[start]
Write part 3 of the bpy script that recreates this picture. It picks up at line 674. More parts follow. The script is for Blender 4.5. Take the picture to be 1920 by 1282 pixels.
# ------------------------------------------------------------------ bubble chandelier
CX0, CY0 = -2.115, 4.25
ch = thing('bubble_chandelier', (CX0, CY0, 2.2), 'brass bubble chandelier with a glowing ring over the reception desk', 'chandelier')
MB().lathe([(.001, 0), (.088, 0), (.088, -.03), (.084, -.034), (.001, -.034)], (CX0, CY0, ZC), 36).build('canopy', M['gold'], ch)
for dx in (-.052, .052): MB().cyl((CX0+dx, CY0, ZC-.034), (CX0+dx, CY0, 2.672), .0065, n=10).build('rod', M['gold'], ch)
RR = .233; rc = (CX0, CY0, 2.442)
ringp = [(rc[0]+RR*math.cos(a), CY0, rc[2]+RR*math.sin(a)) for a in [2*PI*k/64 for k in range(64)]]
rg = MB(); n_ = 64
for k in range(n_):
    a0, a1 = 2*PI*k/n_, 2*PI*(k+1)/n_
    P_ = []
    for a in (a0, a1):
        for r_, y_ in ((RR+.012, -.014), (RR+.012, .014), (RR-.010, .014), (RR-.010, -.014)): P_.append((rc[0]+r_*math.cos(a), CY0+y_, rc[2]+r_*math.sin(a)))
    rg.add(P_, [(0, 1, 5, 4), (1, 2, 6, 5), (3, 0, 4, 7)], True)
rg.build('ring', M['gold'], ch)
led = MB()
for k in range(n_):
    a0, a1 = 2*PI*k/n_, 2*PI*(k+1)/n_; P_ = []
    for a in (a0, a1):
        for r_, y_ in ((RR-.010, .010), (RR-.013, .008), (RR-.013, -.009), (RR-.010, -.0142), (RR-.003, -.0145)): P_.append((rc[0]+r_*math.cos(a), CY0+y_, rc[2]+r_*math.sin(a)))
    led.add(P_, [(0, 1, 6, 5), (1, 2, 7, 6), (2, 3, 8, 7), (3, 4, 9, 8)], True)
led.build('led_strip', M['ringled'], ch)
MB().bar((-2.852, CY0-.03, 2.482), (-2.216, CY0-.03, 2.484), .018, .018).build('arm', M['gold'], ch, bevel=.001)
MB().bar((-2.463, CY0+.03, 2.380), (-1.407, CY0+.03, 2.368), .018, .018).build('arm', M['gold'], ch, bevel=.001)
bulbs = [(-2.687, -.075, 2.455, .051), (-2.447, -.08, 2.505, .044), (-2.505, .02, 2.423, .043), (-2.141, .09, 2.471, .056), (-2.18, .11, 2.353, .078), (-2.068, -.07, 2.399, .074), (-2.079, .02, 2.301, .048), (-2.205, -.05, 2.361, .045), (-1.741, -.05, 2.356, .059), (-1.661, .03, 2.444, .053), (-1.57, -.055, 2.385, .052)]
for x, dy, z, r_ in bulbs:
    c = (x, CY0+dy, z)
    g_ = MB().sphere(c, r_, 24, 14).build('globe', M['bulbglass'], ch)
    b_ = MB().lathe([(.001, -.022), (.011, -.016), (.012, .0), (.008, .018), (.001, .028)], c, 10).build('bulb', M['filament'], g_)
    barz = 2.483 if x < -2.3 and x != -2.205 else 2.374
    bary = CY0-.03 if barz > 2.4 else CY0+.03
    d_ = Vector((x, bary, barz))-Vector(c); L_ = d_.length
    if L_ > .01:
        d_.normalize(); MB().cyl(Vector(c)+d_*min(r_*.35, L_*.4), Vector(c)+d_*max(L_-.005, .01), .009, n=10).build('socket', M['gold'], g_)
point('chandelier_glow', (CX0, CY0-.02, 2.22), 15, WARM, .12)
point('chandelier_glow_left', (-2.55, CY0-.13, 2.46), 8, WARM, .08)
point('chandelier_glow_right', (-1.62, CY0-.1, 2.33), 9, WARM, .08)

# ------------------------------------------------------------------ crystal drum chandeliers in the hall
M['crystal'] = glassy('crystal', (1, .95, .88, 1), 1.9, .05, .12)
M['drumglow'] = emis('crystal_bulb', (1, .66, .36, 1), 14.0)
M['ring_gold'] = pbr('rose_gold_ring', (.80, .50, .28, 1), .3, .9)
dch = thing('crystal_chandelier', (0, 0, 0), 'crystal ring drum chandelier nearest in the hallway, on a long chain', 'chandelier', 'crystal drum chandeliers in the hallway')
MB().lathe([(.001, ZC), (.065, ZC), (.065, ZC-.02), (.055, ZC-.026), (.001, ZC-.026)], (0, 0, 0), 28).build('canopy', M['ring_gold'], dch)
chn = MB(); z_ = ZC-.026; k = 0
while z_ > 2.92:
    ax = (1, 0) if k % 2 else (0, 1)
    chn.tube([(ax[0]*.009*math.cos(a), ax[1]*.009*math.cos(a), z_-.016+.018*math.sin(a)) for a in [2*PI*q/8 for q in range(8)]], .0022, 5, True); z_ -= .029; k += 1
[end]
▶ _EXERCISE TASK_: Reproduce the entire listing word for word.

▶ _WRITTEN REPLY_:
Write part 3 of the bpy script that recreates this picture. It picks up at line 674. More parts follow. The script is for Blender 4.5. Take the picture to be 1920 by 1282 pixels.
# ------------------------------------------------------------------ bubble chandelier
CX0, CY0 = -2.115, 4.25
ch = thing('bubble_chandelier', (CX0, CY0, 2.2), 'brass bubble chandelier with a glowing ring over the reception desk', 'chandelier')
MB().lathe([(.001, 0), (.088, 0), (.088, -.03), (.084, -.034), (.001, -.034)], (CX0, CY0, ZC), 36).build('canopy', M['gold'], ch)
for dx in (-.052, .052): MB().cyl((CX0+dx, CY0, ZC-.034), (CX0+dx, CY0, 2.672), .0065, n=10).build('rod', M['gold'], ch)
RR = .233; rc = (CX0, CY0, 2.442)
ringp = [(rc[0]+RR*math.cos(a), CY0, rc[2]+RR*math.sin(a)) for a in [2*PI*k/64 for k in range(64)]]
rg = MB(); n_ = 64
for k in range(n_):
    a0, a1 = 2*PI*k/n_, 2*PI*(k+1)/n_
    P_ = []
    for a in (a0, a1):
        for r_, y_ in ((RR+.012, -.014), (RR+.012, .014), (RR-.010, .014), (RR-.010, -.014)): P_.append((rc[0]+r_*math.cos(a), CY0+y_, rc[2]+r_*math.sin(a)))
    rg.add(P_, [(0, 1, 5, 4), (1, 2, 6, 5), (3, 0, 4, 7)], True)
rg.build('ring', M['gold'], ch)
led = MB()
for k in range(n_):
    a0, a1 = 2*PI*k/n_, 2*PI*(k+1)/n_; P_ = []
    for a in (a0, a1):
        for r_, y_ in ((RR-.010, .010), (RR-.013, .008), (RR-.013, -.009), (RR-.010, -.0142), (RR-.003, -.0145)): P_.append((rc[0]+r_*math.cos(a), CY0+y_, rc[2]+r_*math.sin(a)))
    led.add(P_, [(0, 1, 6, 5), (1, 2, 7, 6), (2, 3, 8, 7), (3, 4, 9, 8)], True)
led.build('led_strip', M['ringled'], ch)
MB().bar((-2.852, CY0-.03, 2.482), (-2.216, CY0-.03, 2.484), .018, .018).build('arm', M['gold'], ch, bevel=.001)
MB().bar((-2.463, CY0+.03, 2.380), (-1.407, CY0+.03, 2.368), .018, .018).build('arm', M['gold'], ch, bevel=.001)
bulbs = [(-2.687, -.075, 2.455, .051), (-2.447, -.08, 2.505, .044), (-2.505, .02, 2.423, .043), (-2.141, .09, 2.471, .056), (-2.18, .11, 2.353, .078), (-2.068, -.07, 2.399, .074), (-2.079, .02, 2.301, .048), (-2.205, -.05, 2.361, .045), (-1.741, -.05, 2.356, .059), (-1.661, .03, 2.444, .053), (-1.57, -.055, 2.385, .052)]
for x, dy, z, r_ in bulbs:
    c = (x, CY0+dy, z)
    g_ = MB().sphere(c, r_, 24, 14).build('globe', M['bulbglass'], ch)
    b_ = MB().lathe([(.001, -.022), (.011, -.016), (.012, .0), (.008, .018), (.001, .028)], c, 10).build('bulb', M['filament'], g_)
    barz = 2.483 if x < -2.3 and x != -2.205 else 2.374
    bary = CY0-.03 if barz > 2.4 else CY0+.03
    d_ = Vector((x, bary, barz))-Vector(c); L_ = d_.length
    if L_ > .01:
        d_.normalize(); MB().cyl(Vector(c)+d_*min(r_*.35, L_*.4), Vector(c)+d_*max(L_-.005, .01), .009, n=10).build('socket', M['gold'], g_)
point('chandelier_glow', (CX0, CY0-.02, 2.22), 15, WARM, .12)
point('chandelier_glow_left', (-2.55, CY0-.13, 2.46), 8, WARM, .08)
point('chandelier_glow_right', (-1.62, CY0-.1, 2.33), 9, WARM, .08)

# ------------------------------------------------------------------ crystal drum chandeliers in the hall
M['crystal'] = glassy('crystal', (1, .95, .88, 1), 1.9, .05, .12)
M['drumglow'] = emis('crystal_bulb', (1, .66, .36, 1), 14.0)
M['ring_gold'] = pbr('rose_gold_ring', (.80, .50, .28, 1), .3, .9)
dch = thing('crystal_chandelier', (0, 0, 0), 'crystal ring drum chandelier nearest in the hallway, on a long chain', 'chandelier', 'crystal drum chandeliers in the hallway')
MB().lathe([(.001, ZC), (.065, ZC), (.065, ZC-.02), (.055, ZC-.026), (.001, ZC-.026)], (0, 0, 0), 28).build('canopy', M['ring_gold'], dch)
chn = MB(); z_ = ZC-.026; k = 0
while z_ > 2.92:
    ax = (1, 0) if k % 2 else (0, 1)
    chn.tube([(ax[0]*.009*math.cos(a), ax[1]*.009*math.cos(a), z_-.016+.018*math.sin(a)) for a in [2*PI*q/8 for q in range(8)]], .0022, 5, True); z_ -= .029; k += 1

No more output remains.